--- start Data section ---
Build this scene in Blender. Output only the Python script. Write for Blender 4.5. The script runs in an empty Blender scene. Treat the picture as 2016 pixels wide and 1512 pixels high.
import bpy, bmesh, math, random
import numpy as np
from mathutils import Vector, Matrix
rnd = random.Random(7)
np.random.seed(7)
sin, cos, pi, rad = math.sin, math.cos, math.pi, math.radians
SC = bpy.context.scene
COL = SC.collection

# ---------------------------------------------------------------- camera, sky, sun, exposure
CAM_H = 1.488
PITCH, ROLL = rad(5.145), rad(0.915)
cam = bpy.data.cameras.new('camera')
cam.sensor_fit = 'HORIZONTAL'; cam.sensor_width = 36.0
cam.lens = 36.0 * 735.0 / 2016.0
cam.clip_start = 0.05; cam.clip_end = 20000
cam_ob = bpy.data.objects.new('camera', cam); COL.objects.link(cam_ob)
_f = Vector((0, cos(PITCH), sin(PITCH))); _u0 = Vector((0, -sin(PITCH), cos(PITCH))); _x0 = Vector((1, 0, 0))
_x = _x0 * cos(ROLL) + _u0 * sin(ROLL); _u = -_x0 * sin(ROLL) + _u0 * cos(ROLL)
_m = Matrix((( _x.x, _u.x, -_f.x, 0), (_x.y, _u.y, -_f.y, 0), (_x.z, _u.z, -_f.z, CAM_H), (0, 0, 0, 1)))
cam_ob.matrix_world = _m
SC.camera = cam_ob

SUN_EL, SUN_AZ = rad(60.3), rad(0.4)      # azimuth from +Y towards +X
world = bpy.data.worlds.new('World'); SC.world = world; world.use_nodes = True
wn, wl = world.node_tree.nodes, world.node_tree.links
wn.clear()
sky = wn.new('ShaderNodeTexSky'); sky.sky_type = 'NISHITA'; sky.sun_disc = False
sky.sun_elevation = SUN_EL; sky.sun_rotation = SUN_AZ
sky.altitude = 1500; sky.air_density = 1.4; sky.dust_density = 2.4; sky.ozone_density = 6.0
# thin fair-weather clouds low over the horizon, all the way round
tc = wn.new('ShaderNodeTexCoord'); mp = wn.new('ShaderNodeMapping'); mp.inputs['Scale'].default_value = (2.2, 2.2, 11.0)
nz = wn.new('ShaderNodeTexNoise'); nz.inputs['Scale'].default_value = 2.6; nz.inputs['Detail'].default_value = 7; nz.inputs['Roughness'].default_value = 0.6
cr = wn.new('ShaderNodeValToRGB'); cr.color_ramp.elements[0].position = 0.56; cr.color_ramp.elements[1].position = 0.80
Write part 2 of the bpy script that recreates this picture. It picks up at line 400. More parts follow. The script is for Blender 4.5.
--- end Data section ---
• **Aim**: Reprint the data above from the opening line to the line holding "SC.camera = cam_ob", inclusive, and nothing else.

• **Response to the task**:
Build this scene in Blender. Output only the Python script. Write for Blender 4.5. The script runs in an empty Blender scene. Treat the picture as 2016 pixels wide and 1512 pixels high.
import bpy, bmesh, math, random
import numpy as np
from mathutils import Vector, Matrix
rnd = random.Random(7)
np.random.seed(7)
sin, cos, pi, rad = math.sin, math.cos, math.pi, math.radians
SC = bpy.context.scene
COL = SC.collection

# ---------------------------------------------------------------- camera, sky, sun, exposure
CAM_H = 1.488
PITCH, ROLL = rad(5.145), rad(0.915)
cam = bpy.data.cameras.new('camera')
cam.sensor_fit = 'HORIZONTAL'; cam.sensor_width = 36.0
cam.lens = 36.0 * 735.0 / 2016.0
cam.clip_start = 0.05; cam.clip_end = 20000
cam_ob = bpy.data.objects.new('camera', cam); COL.objects.link(cam_ob)
_f = Vector((0, cos(PITCH), sin(PITCH))); _u0 = Vector((0, -sin(PITCH), cos(PITCH))); _x0 = Vector((1, 0, 0))
_x = _x0 * cos(ROLL) + _u0 * sin(ROLL); _u = -_x0 * sin(ROLL) + _u0 * cos(ROLL)
_m = Matrix((( _x.x, _u.x, -_f.x, 0), (_x.y, _u.y, -_f.y, 0), (_x.z, _u.z, -_f.z, CAM_H), (0, 0, 0, 1)))
cam_ob.matrix_world = _m
SC.camera = cam_ob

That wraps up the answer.